I recently started teaching my 6-year-old son how to play the piano. He was obsessed with this song called 'The coffin dance' (that's ok, I hadn't heard of it either!). 'The coffin dance' song was an internet craze for children. Most adults either missed it or the parents that knew of it hated it with all their heart because their kids played it 50 million times a day. I worked out how to play the melody on the piano. I would wait till my kid was playing some mind numbing video game on his IPAD then go into the next room and play 'the coffin dance' on the piano. Within seconds of me playing this melody my child runs into the room and loses his mind. He begs me to teach him this melody. I figure I now have leverage so I say 'Sure, I'll teach you this right after you clean your room'. It takes him 4 minutes to clean his room. 

The melody to 'the coffin dance' is actually quite difficult because it spans two octaves. My 6-year-old son has quite small fingers but this doesn't deter him from learning his favourite song. After I show him the right notes he gets blu tac and sticks it on the keys to remind him of the right notes. He can play it perfectly in 27 minutes. He was confident before this but his confidence has increased a million percent. A week later his school has a guest speaker who is a musician. They have a portable keyboard and ask if anyone in the audience knows how to play a song on the piano. A 10-year-old kid gets up and sheepishly plays 'Mary had a little lamb'. My kid gets up next, plays 'the coffin dance' which makes everyone instantaneously forget about 'Mary had a little lamb'. The kids are screaming and cheering for my son. His performance elevates him to 'rock star' status. His self-esteem has been affected in such a positive way which was due to learning a simple melody on the piano.

In the early 2000's I taught at a private school. I was just about to start teaching a new 15-year-old student when my boss pulled me aside. He said 'the new student has some mental health issues so he may not look you in the eye when he speaks to you'. I had previously taught children with ADHD, Autism and Aspergers so I had experience in this department. During the lesson, I asked the kid what he wanted to learn on the drums. I ask this to all new students as everyone has different goals and I feel there are a million ways to teach an instrument not a 'one size fits all approach'. He speaks so quietly I don't hear his answer. I politely ask him to repeat it. Without looking me in the eyes he says 'To play FAST.'

We spend the majority of the lesson on technique. Mainly playing a double stroke roll where the right hand plays two notes then the left hand plays two notes. In a 30 minute lesson he must have said 10 words. He comes back the following week and I ask him to play the double stroke roll. Then something unexpected happens. This kid plays the drum roll so fast it sounds like a Harley Davidson motorcycle starting up. I'm speechless. Once I gain my composure I say 'How did you manage to do that when we only learnt this pattern last week?' He looks me in the eyes with a wide eye grin and says 'I practiced four hours a day'.
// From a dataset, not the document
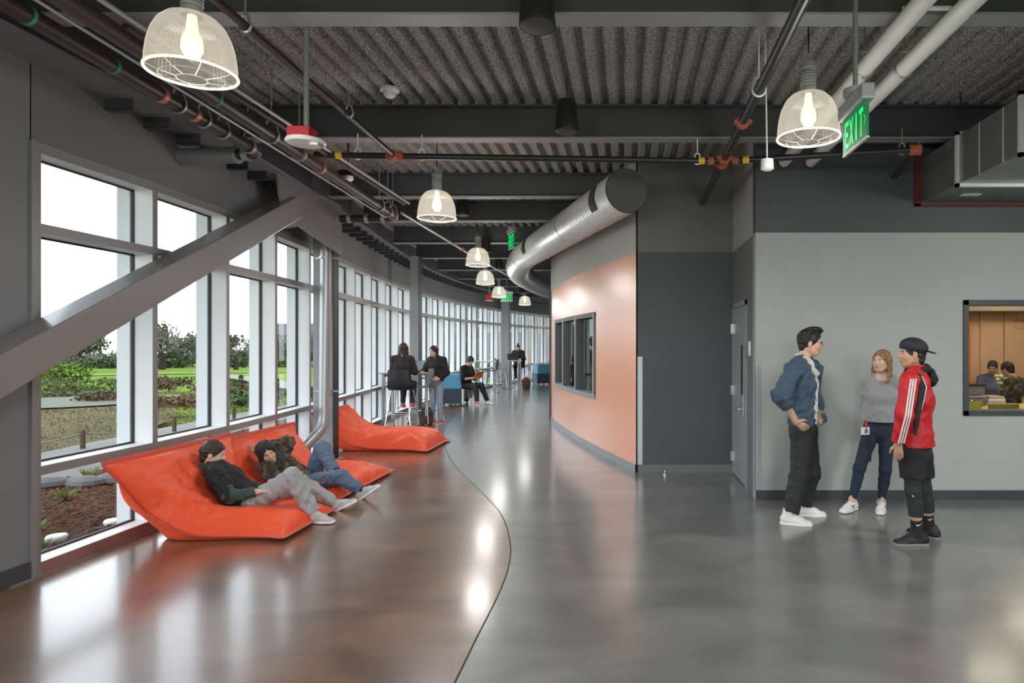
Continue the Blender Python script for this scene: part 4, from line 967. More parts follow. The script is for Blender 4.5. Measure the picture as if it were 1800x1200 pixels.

In the coming months the changes in this student's personality were clearly visible. Firstly, he looked everyone in the eyes. He walked with confidence. He played a drum solo at a school concert that was so amazing it raised his social status to 'one of the cool kids'. I realised that the simple act of him learning to play a musical instrument increased his self-esteem by a large percentage and gave him a sense of achievement that made him feel good majority of the time. Even when he was away from his instrument. I saw this transformation in many young students over the years.